Avaya-Nortel Enterprise: Three Questions Worth Asking
Sure, Avaya has won the auction to acquire Nortel Networks' enterprise business. But now the real fun starts. Here are the top three partner and customer questions Avaya needs to answer as soon as reasonably possible, according to The VAR Guy.
September 14, 2009
avaya-nortel-enterprise
Sure, Avaya has won the auction to acquire Nortel Networks’ enterprise business. But now the real fun starts. Here are the top three partner and customer questions Avaya needs to answer as soon as reasonably possible, according to The VAR Guy.First, in case you hadn’t heard the news: After a three-day bidding process, Avaya has agreed to purchase Nortel’s enterprise business for $900-million – nearly double the $475-million “stalk horse” bid it made last month, according to All About Nortel (a top blog covering the imploding networking company). The final transaction is subject to court and customary regulatory approvals in Canada and the United States, according to an Avaya statement.

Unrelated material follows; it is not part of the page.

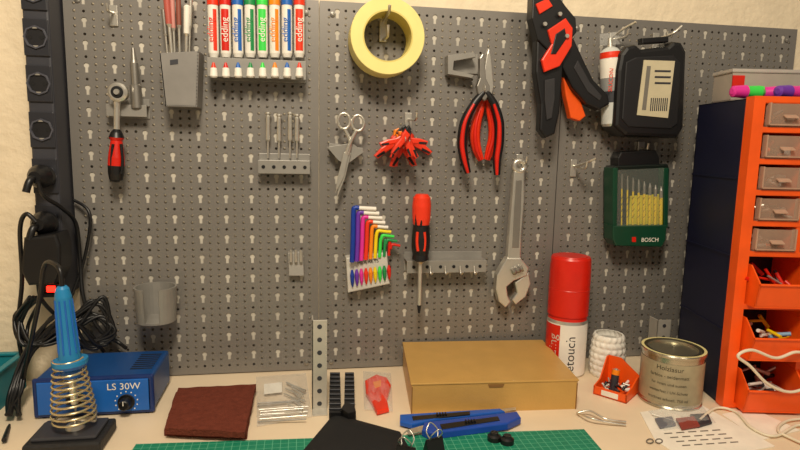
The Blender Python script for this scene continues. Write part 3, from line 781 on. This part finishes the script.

Three Questions Worth Asking… And Answering
Assuming the deal receives approval, here are the top three questions Avaya needs to answer:
Which employees stay, which employees go?: Nortel enterprise customers and partners are tired of living with uncertainty. The faster Avaya can reasonably detail its retention plans for Nortel Enterprise employees, the better. To Avaya’s credit, Avaya has put aside $15 million for a Nortel Enterprise employee retention program — which could keep Nortel Enterprise employees loyal while Avaya solidifies a business strategy for the takeover.
Which products live, which products die?: Surely, there’s VoIP and unified communications overlap between Avaya and Nortel’s enterprise business. Avaya should steal a page from the HP-Compaq merger. Although that PC deal hit plenty of bumps, HP did a very good job of communicating which products would live on and which products would die under the merger. A prime example: As soon as the HP-Compaq deal was finalized, HP killed its own x86 server family and rallied around Compaq’s far-more-popular ProLiant lineup.
Which partner program components live, which die?: Juniper and several other networking firms have been recruiting partners away from Nortel for several months. In order to stem those partner defections, Avaya needs to quickly and continually communicate with Nortel’s enterprise partner base. The VAR Guy wonders if some of that communication will occur during Avaya’s partner conference, scheduled for mid-October in Nashville, Tenn.
Alas, The VAR Guy isn’t sure whether the Avaya-Nortel Enterprise deal will close in time for that October partner conference. But our resident blogger will be watching — and listening — closely.